Uncovering the collective behavior of flows among locations is critical to understanding the structure within an ever-changing spatial network. When a network evolves, there may exist subgraphs within which the internal flows generally follow a rule: the change rates of the flow weight are either collectively high or low. Classic network measures such as degree, clustering, and betweenness can be used to quantify the process of network evolution by profiling the overall characteristics over time. However, it remains challenging to elucidate how a spatial network is evolving without looking at structures where collective changes emerge. To bridge this gap, we introduce the concept of the Collective Flow-Evolutionary Pattern (CFEP) as a mesoscopic description for spatial network evolution.
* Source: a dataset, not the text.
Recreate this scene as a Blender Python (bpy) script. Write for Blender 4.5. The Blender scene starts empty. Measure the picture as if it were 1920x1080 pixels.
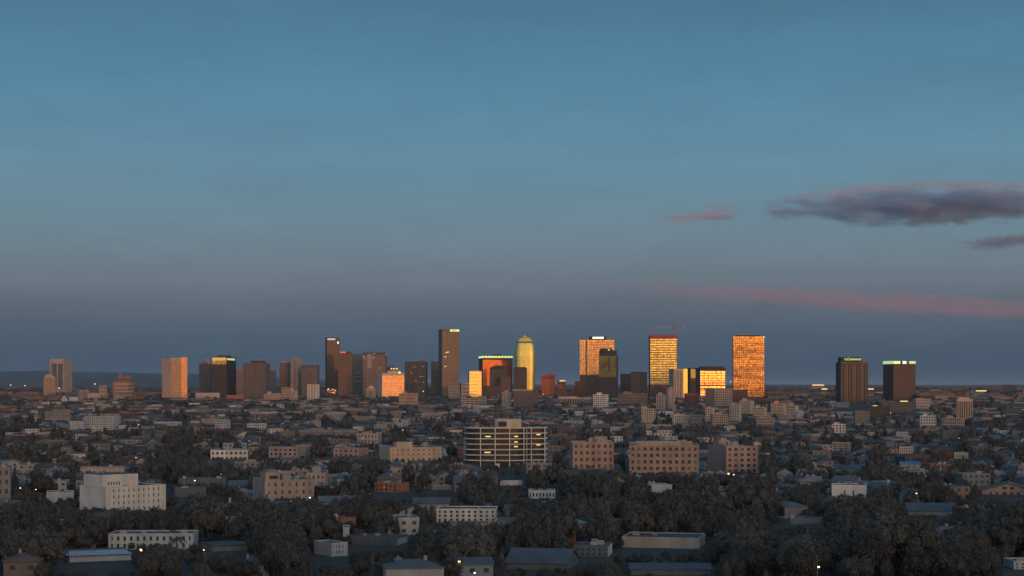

Four types of patterns with distinct features are defined to clarify the collective behaviors of the flow-evolutionary characteristics. We provide an analytical framework that utilizes flow change rates between two snapshots of the spatial network to detect CFEPs as optimized flow evolution (evo-groups). Synthetic experiments are presented to validate the method. A case study of large-scale individual mobile positioning data is conducted in the Twin Cities Metropolitan Area, Minnesota, US to demonstrate how CFEP can effectively understand the evolution of human mobility networks.